In this compilation, Elst sets out to pulverise the hypocrisy of secular- fundamentalist scholars and their fellow travellers in the English- language media. He powerfully arranges the constant shifts in their stance on the Ayodhya excavation. Initially elated by unsubstantiated reports that the ASI had found no evidence of a temple at the site of the Babri Masjid, they, however, turned turtle when the final report to the contrary was submitted. And they have since launched a systematic effort to discredit the organisation itself. Elst's narration of the secularists' duplicity makes for hilarious reading, although it is certain to infuriate the targets of his scorn.

Elst dexterously rips apart the Goebbelsian campaign of disinformation and synchronised consensus-building by a section of the media in cahoots with motley "pseudo-historians" of the Marxist persuasion. In the process, Elst spares none, calling a leading "independent" historian an "employee" of the Babri Masjid Action Committee, and dubs the venerated Chennai-headquartered newspaper The Hindu as Marxist-controlled, and its sister publication Frontline as a "communist" journal. He has equally strong words on the bias of other Indian publications as well, and takes some eminently humorous potshots even at the BBC's carefully worded reportage on the ASI findings. He describes this as an apocryphal case of headlining "Man Shot At: One Bullet Harmless" for a report that says a man was shot twice; one bullet grazed his arm while the other punctured his heart and he died! Elst uses this fable to examine the way the media reluctantly conceded that the ASI did find clear evidence of a huge structure under the once-upon-a-time masjid.

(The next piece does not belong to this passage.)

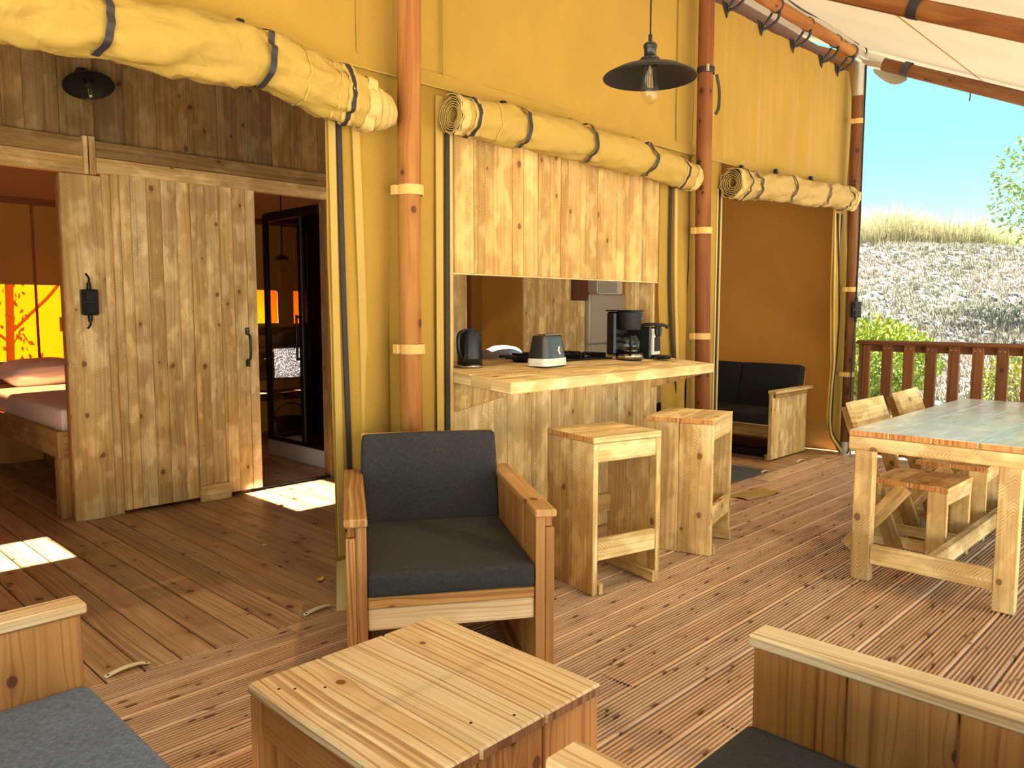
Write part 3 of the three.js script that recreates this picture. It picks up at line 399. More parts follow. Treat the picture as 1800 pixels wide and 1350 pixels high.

The historian, however, does not spare the protagonists of the temple for failing to gain adequate mileage from the ASI report. He calls them an ill-prepared and emotional lot that could not effectively argue the case for the Ram mandir both before and after the archaeological evidence was produced. Calling for a scientific temper, the polemical historian expresses bewilderment at the coalition of Muslim obscurantists and secular fundamentalists that dominates public debate in India.

Admittedly, the volume is a quickie and rigour should not be expected from its contents. Sadly, though, Elst's views must be so unpalatable to the Left-dominated world of Indian publishing that he had to rely on a house that can't even spell "versus" right. Twice-on the cover and in the frontispiece-the subtitle "Science versus Secularism" is misspelt "verses". Since Elst hasn't written an ode to Lord Ram, I presume it is a spelling mistake and one that will slip through a computer spell-check.